Talvez por isso, vendo esses 180 minutos de ataque continuado português, reparei, de repente, que, em traços gerais, estava a ver 16 anos de dinastia do meio-campo do Sporting. Os nomes e os estilos estavam lá.
Coloquei esse início dinástico na época de 05/06, na qual Moutinho, então saído dos juniores, começava a mandar na equipa principal, até à mais recente afirmação nesse sector, Matheus Nunes, novo luso-brasileiro da Seleção.

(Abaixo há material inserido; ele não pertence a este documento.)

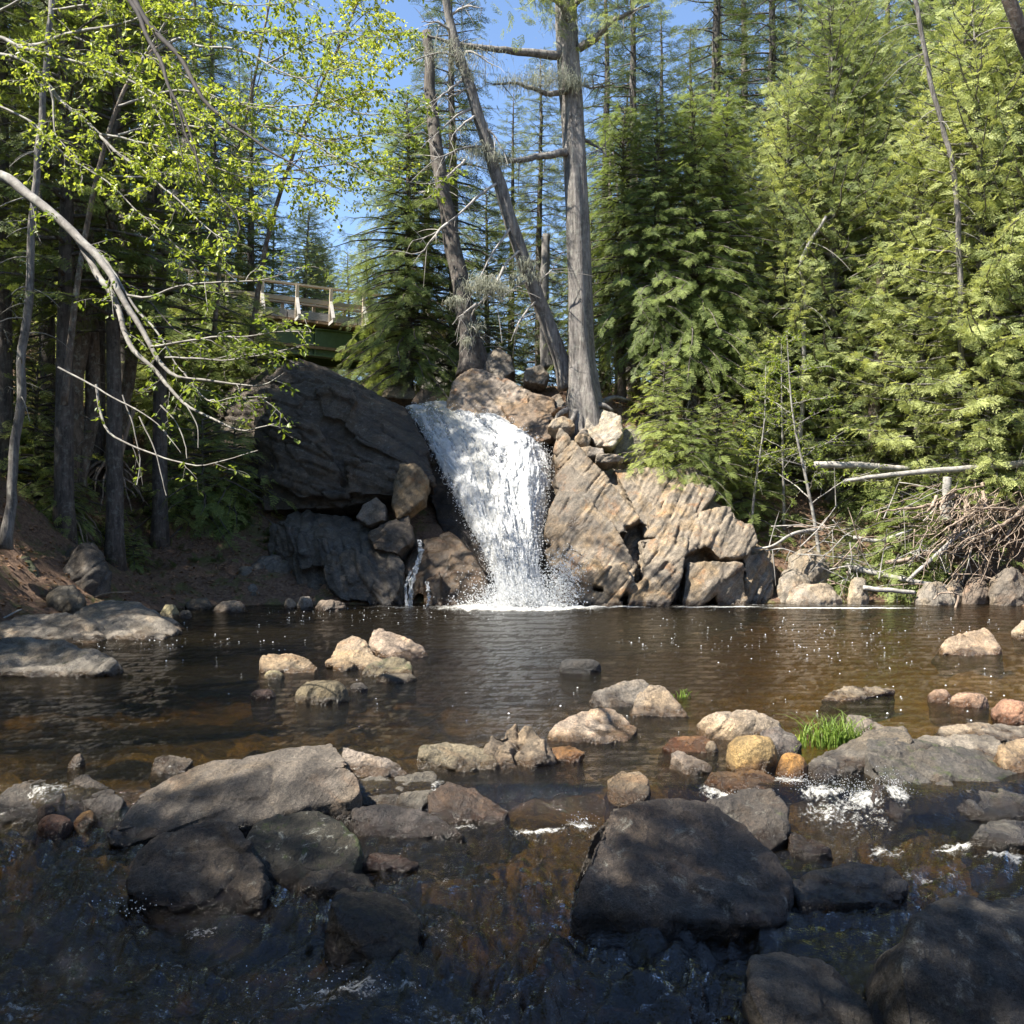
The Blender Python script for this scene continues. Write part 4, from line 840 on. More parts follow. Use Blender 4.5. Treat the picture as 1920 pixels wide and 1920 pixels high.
md,ntd,outd=newmat('water_drops'); gd=G(ntd); pd=gd.n('ShaderNodeBsdfPrincipled'); pd.inputs['Base Color'].default_value=(.66,.67,.67,1); pd.inputs['Roughness'].default_value=.3; gd.l(pd.outputs[0],outd.inputs['Surface'])
sp=build('spray',DV,[DF],md,smooth=False); tag(sp,'white drops flying off the waterfall and riffles','spray',kind='stuff')
# ================================================================ bridge
M_PLANK=plain_mat('weathered_planks',(.34,.27,.19),(.48,.41,.31),14,.85,.01,(1,1,6))
M_KERB=plain_mat('grey_timber',(.22,.21,.2),(.38,.36,.34),8,.85,.015,(1,4,4))
M_GREEN=plain_mat('green_steel',(.07,.125,.04),(.11,.18,.06),6,.5,.004)
M_RUSTY=plain_mat('brown_timber',(.2,.13,.07),(.36,.25,.15),10,.85,.01)
M_CONC=plain_mat('concrete',(.26,.25,.22),(.4,.385,.34),6,.9,.02)
br=tag(empty('footbridge'),'wooden railed bridge on a green steel girder crossing above the falls','bridge')
pa=W(250,570,30.2); pb=W(885,600,34.6); zd=8.68
pa[2]=zd+.15; pb[2]=zd-.25
dx=(pb-pa); Lb=np.linalg.norm(dx); dx/=Lb; sy=np.cross([0,0,1.0],dx); sy/=np.linalg.norm(sy); up=np.cross(dx,sy); AXB=np.array([dx,sy,up])
br.location=pa; inv=Matrix(((1,0,0,-pa[0]),(0,1,0,-pa[1]),(0,0,1,-pa[2]),(0,0,0,1)))
def bpart(name,mat,fn,parent=br):
    m=MB(); fn(m); o=m.build(name,mat,None,False); o.parent=parent
    return o
def LB(s,side,h): return dx*s+sy*side+up*h      # bridge-local
def gird(m):
    for sd in (0,1.9):
        m.box(LB(Lb/2,sd,-.66),(Lb,.05,.9),AXB); m.box(LB(Lb/2,sd,-.225),(Lb,.34,.04),AXB); m.box(LB(Lb/2,sd,-1.12),(Lb,.36,.045),AXB)
        for s in np.arange(1,Lb,2.35): m.box(LB(s,sd-.1,-.66),(.04,.16,.88),AXB)
bpart('girder',M_GREEN,gird)
bpart('bottom_flange',M_RUSTY,lambda m:m.box(LB(Lb/2,-.2,-.87),(Lb,.10,.09),AXB))
def deck(m):
    rr=random.Random(4)
    for s in np.arange(0,Lb,.155): m.box(LB(s,.95+rr.uniform(-.06,.06),-.10),(.145,3.1,.07),AXB)
bpart('deck',M_RUSTY,deck)
for sd in (-.42,2.3):
    bpart('kerb_beam',M_KERB,lambda m:[m.box(LB(s+1.17,sd,.10),(2.3,.22,.26),AXB) for s in np.arange(0,Lb-1,2.34)])
    bpart('handrail',M_PLANK,lambda m:m.box(LB(Lb/2,sd,1.10),(Lb,.15,.06),AXB))
    bpart('middle_rail',M_PLANK,lambda m:m.box(LB(Lb/2,sd+.05,.62),(Lb,.05,.14),AXB))
for sd,sg in ((-.42,-1),(2.3,1)):
    for s in np.arange(.5,Lb,1.12):
        p=bpart('post',M_PLANK,lambda m:m.box(LB(s,sd+sg*.10,.46),(.10,.10,1.22),AXB))
        q=MB(); a=LB(s,sd+sg*.12,.62); b=LB(s,sd+sg*.62,-.02); d=b-a; L=np.linalg.norm(d); d/=L; n=np.cross(dx,d)
        q.box((a+b)/2,(.09,L,.09),np.array([dx,d,n])); q.box(LB(s,sd+sg*.35,-.12),(.12,.9,.1),AXB)
        q.build('brace',M_KERB,None,False).parent=p
ab=tag(empty('bridge_abutment'),'pale concrete bridge abutment wall behind the dark spruce','abutment'); pc=W(800,700,33.5); ab.location=pc
def wall(m):
    A=W(795,640,33.4)-pc; B=W(880,640,33.0)-pc
    d=(B-A); L=np.linalg.norm(d); d/=L; n=np.cross([0,0,1.0],d)
    for k in range(3): m.box((A+B)/2+np.array([0,0,-.35-k*.66]),(L,.5,.64),np.array([d,n,[0,0,1]]))
m=MB(); wall(m); m.build('block_wall',M_CONC,ab,False)
m=MB(); P0=W(709,680,33.8)-pc; m.box(P0+np.array([0,0,-.6]),(.22,.5,1.5)); m.box(P0+np.array([.55,.6,-.6]),(.9,.1,1.5)); m.build('wing_pier',M_CONC,ab,False)
# ================================================================ foliage building blocks
def spray(kind,seed):
    """one flat leafy spray of length 1 along +x, in the xy plane"""
    r=np.random.RandomState(seed); V=[];T=[];A=[]
    def leaf(p,d,l,w,tn,zt):
        d=d/np.linalg.norm(d); s=np.cross([0,0,1.0],d); s/=np.linalg.norm(s)+1e-9
        z=np.array([0,0,1.0])*r.uniform(-zt,zt)
        n=len(V)
        V.extend([p-s*w*.25,p+d*l*.45+s*w*.6+z*l*.4,p+d*l+z*l,p+d*l*.45-s*w*.6+z*l*.2]); T.extend([[n,n+2,n+1],[n,n+3,n+2]]); A.extend([tn]*4)
    cfg={'hem':(8,.27,.085,.026,50,.3),'spr':(6,.26,.11,.034,48,.5),'ced':(6,.30,.10,.028,36,.5)}[kind]
    K,tl,ll,lw,ang,zt=cfg
    sag=lambda t: np.array([t,.05*math.sin(3*t+seed),-.2*t*t])
    for k in range(K):
        t=.1+.85*k/K+r.uniform(-.03,.03)
        for sd in (-1,1):
            a=math.radians(ang+r.uniform(-10,10))*sd
            L=(tl*(1-t)**.8+.10)*r.uniform(.75,1.15)
            d=np.array([math.cos(a),math.sin(a),r.uniform(-.18,.12)])
            n=max(2,int(L/(ll*.62)))
            for j in range(n):
                p=sag(t)+d*L*(j+.3)/n
                tn=np.clip(.25+.5*(j/n)+.3*t*r.rand(),0,1)
                for s2 in (-1,1):
                    aa=a+s2*math.radians(42 if kind!='ced' else 24)
                    leaf(p,np.array([math.cos(aa),math.sin(aa),d[2]]),ll*r.uniform(.7,1.15),lw,tn,zt)
            leaf(sag(t)+d*L*.95,d,ll,lw,.9,zt)
    for t in np.linspace(.3,.98,6): leaf(sag(t),np.array([1,r.uniform(-.5,.5),0]),ll,lw,.7,zt)
    return np.array(V),np.array(T),np.array(A)
SPR={k:[spray(k,s) for s in range(3)] for k in ('hem','spr','ced')}
def leafkite():
    V=np.array([[0,0,0],[.42,.30,.07],[1,0,-.06],[.42,-.30,.07],[.75,.17,.02],[.75,-.17,.02]],float)
    return V,np.array([[0,2,4],[0,4,1],[0,5,2],[0,3,5]]),np.zeros(6)
def scatter(protos,O,Fw,Up,S,tint,rng,tmix=.6):
    """place copies of leafy pieces: origins O, forward, up, scale -> V,T,A"""
    O=np.asarray(O,float);Fw=np.asarray(Fw,float);Up=np.asarray(Up,float);S=np.asarray(S,float);tint=np.asarray(tint,float)
    Fw=Fw/(np.linalg.norm(Fw,axis=1)[:,None]+1e-9); Y=np.cross(Up,Fw); Y/=np.linalg.norm(Y,axis=1)[:,None]+1e-9; Z=np.cross(Fw,Y)
    M=np.stack([Fw,Y,Z],1)*S[:,None,None]
    pk=rng.randint(0,len(protos),len(O)); VV=[];TT=[];AA=[];n=0
    for k,(V,T,A) in enumerate(protos):
        i=np.where(pk==k)[0]
        if not len(i): continue
        q=np.einsum('vj,mjk->mvk',V,M[i])+O[i][:,None,:]
        VV.append(q.reshape(-1,3)); TT.append((T[None]+(np.arange(len(i))*len(V))[:,None,None]+n).reshape(-1,3)); n+=len(i)*len(V)
        AA.append(np.clip(A[None]*tmix+tint[i][:,None]*(1-tmix)+0*q[...,0],0,1).ravel())
    return np.vstack(VV),np.vstack(TT),np.concatenate(AA)
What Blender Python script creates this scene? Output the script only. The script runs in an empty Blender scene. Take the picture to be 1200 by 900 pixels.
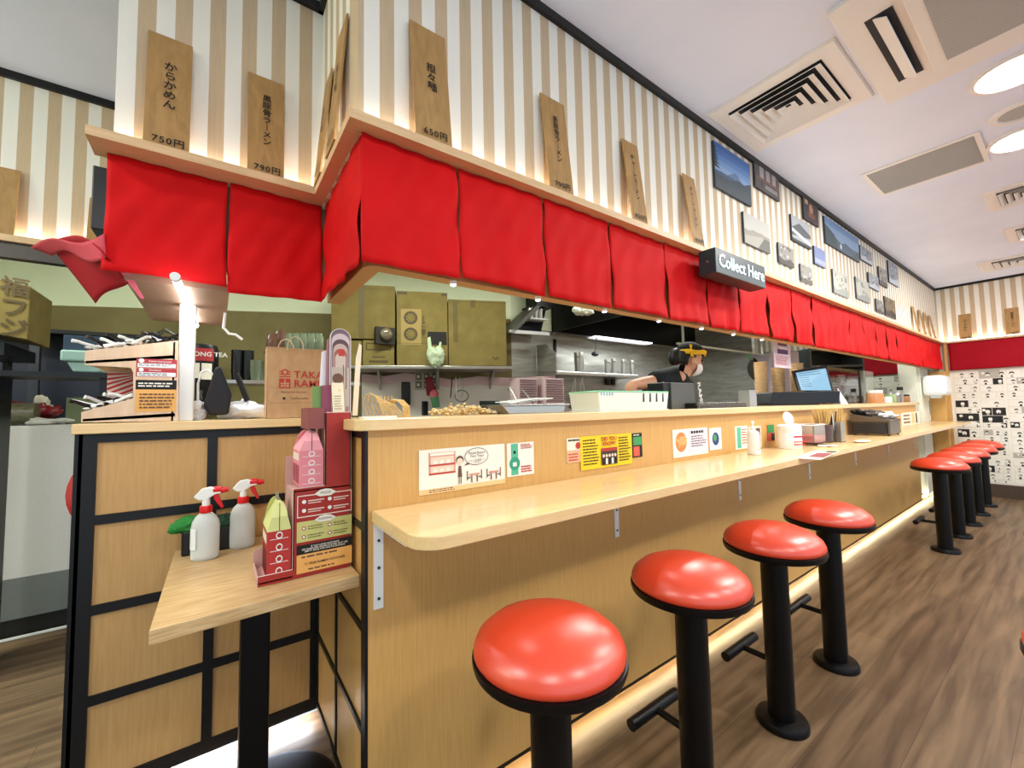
import bpy, bmesh, math, random
from mathutils import Vector, Matrix
random.seed(7)
C = bpy.context.scene.collection
sc = bpy.context.scene
PI = math.pi
# ------------------------------------------------------------------ camera
EYE = Vector((0, 0, 1.31)); FPX = 481.6
def _cam(px, py):
    return Vector((px-600, -(py-450), -FPX)).normalized()
_dx = _cam(1270, 465); _dy = _cam(253, 485)
_dy = (_dy-_dx*_dx.dot(_dy)).normalized(); _dz = _dx.cross(_dy)
ROT = Matrix((_dx, _dy, _dz))
cd = bpy.data.cameras.new('camera'); co = bpy.data.objects.new('camera', cd); C.objects.link(co)
co.matrix_world = Matrix.Translation(EYE) @ ROT.to_4x4()
cd.sensor_fit = 'HORIZONTAL'; cd.sensor_width = 36; cd.lens = FPX/1200*36; cd.clip_start = .02
sc.camera = co
# ------------------------------------------------------------------ light and exposure
sc.view_settings.view_transform = 'Standard'; sc.view_settings.look = 'None'
sc.view_settings.gamma = 1; sc.view_settings.use_curve_mapping = False
sc.view_settings.exposure = 0.3
w = bpy.data.worlds.new('world'); sc.world = w; w.use_nodes = True
w.node_tree.nodes['Background'].inputs[0].default_value = (.72, .86, 1, 1)
w.node_tree.nodes['Background'].inputs[1].default_value = 1.15
def area(name, loc, size, power, col, rot=(0, 0, 0), shape='DISK', sy=None):
    l = bpy.data.lights.new(name, 'AREA'); l.shape = shape; l.size = size
    if sy: l.size_y = sy
    l.energy = power; l.color = col
    o = bpy.data.objects.new(name, l); C.objects.link(o); o.location = loc; o.rotation_euler = rot
    return o
WARM = (1, .97, .92)
LAMPS = [(3.18, .10), (4.05, .12), (1.1, -1.2), (2.6, -1.2), (4.2, -1.2), (6.0, -.9), (7.6, -.9), (-.6, -.9), (6.6, .12), (-1.6, .9)]  # the last one is an added lamp that brightens the left counter front
for lx, ly in LAMPS:
    area('downlight_light', (lx, ly, 2.90), .34, 21, WARM)
pl_ = bpy.data.lights.new('left_fill_light', 'POINT'); pl_.energy = 42; pl_.color = (.93, 1, .86); pl_.shadow_soft_size = .25
po_ = bpy.data.objects.new('left_fill_light', pl_); C.objects.link(po_); po_.location = (-2.5, 1.75, 2.5)  # unseen lamp added to brighten the ceiling on the left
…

Contra o Catar, o trio do meio-campo tinha mesmo três elementos de diferentes tempos dessa dinastia: William Carvalho, jogando a pivot, João Mário, o nº 8 de construção, e Matheus Nunes, interior mais de saída. Depois, com o Luxemburgo, viu-se mesmo o tocar dos extremos temporais das dinastias 05/06 a 21/22: Palhinha, cada vez mais indiscutível pivot nº 6 nacional, e Moutinho, sempre renascido, a recuperar e entregar, controlando a "sala de máquinas".
2 Neste percurso, muitos saíram ou transformaram traços do seu jogo. Moutinho, no início, vivia o dilema do losango (de Peseiro a Bento) sobre jogar aberto ou no centro. Acho que resolveu dizendo, no decorrer da carreira, que jogaria em qualquer lado. William, na ideia de Fernando Santos na Seleção, é já mais nº 8.
Mais curioso, ver juntos, pela debate promovido nos últimos tempos pelas declarações de Amorim, João Mário (que saiu para o Benfica) e Matheus Nunes.
O debate, sobre qual o mais útil, não faz sentido, porque são diferentes individualmente e estão inseridos em ideias de jogo distintos. O melhor é mesmo tê-los juntos no mesmo onze. Foi assim que o Sporting foi campeão e jogou melhor a época passada (embora pense que a qualidade de João Mário deva silenciar qualquer espécie de sub-debate sobre características).
3 Pelo meio, neste trajeto Moutinho-William Carvalho-João Mário-Palhinha-Matheus Nunes (16 anos passiveis de ver/sentir em dois jogos da Seleção) também passaram outros nomes. Destaco Adrian mas, observando todas essas épocas, nota-se um hiato de três (entre 10/11 e 12/13) em que o meio-campo leonino (desde a saída de Moutinho para o FC Porto e o afirmar na equipa principal dos então miúdos William e João Mário) perdeu referência de qualidade indiscutível e de Seleção.
Nenhum outro clube, porém, teve/tem, neste ciclo temporal, tanta importância na construção do meio-campo de Portugal. Ver tantas épocas a cruzarem-se em dois jogos da Seleção foi quase como assistir a uma demonstração viva da dinastia de médios leoninos Uma questão de cultura e, porque todos são crescidos na casa verde, futebol-base.
A Taça já não tem "pelados"
O inicio da Taça suscita-me sempre uma sensação de nostalgia. Acho que digo (escrevo) sempre isto todos anos. É natural, porque todos os anos sinto o mesmo. É a memória daqueles grandes e utópicos duelos jogados em campos pelados, envoltos em rudimentares bancadas e muita gente de pé, onde os grandes do nosso futebol iam jogar contra equipas da então III Divisão.
Jogava-se mesmo lá, no campo deles. As condições exigidas era... não ter ninguém estranho (um espectador, um policia, o que fosse) dentro do pelado. E estavam lá os grandes craques desse tempo. Gomes, Nené, Jordão (citei os dos meus anos 80). Sem ninguém se queixar de condições. Até recordo que na semana que antecedia os jogos e se falava no campo onde se ia jogar dizia-se, às vezes, com satisfação, "ok, mas aquele é um bom pelado!" (sim, porque havia pelados quase de areia e que quando chovia eram só lama mesmo). Que fazer? Jogava-se na mesma. Isto, na verdade, até 84, acontecia na I Divisão.
Mas, sabem uma coisa? Éramos felizes assim. Os que viam, encharcados com o guarda-chuva torto e os que jogavam, rasgados dos carrinhos na terra ou com equipamento todo sujo e enlameado. Por vezes penso que quem se queixa dos relvados agora devia viajar no tempo e jogar um desses jogos. Só 15 minutos bastava.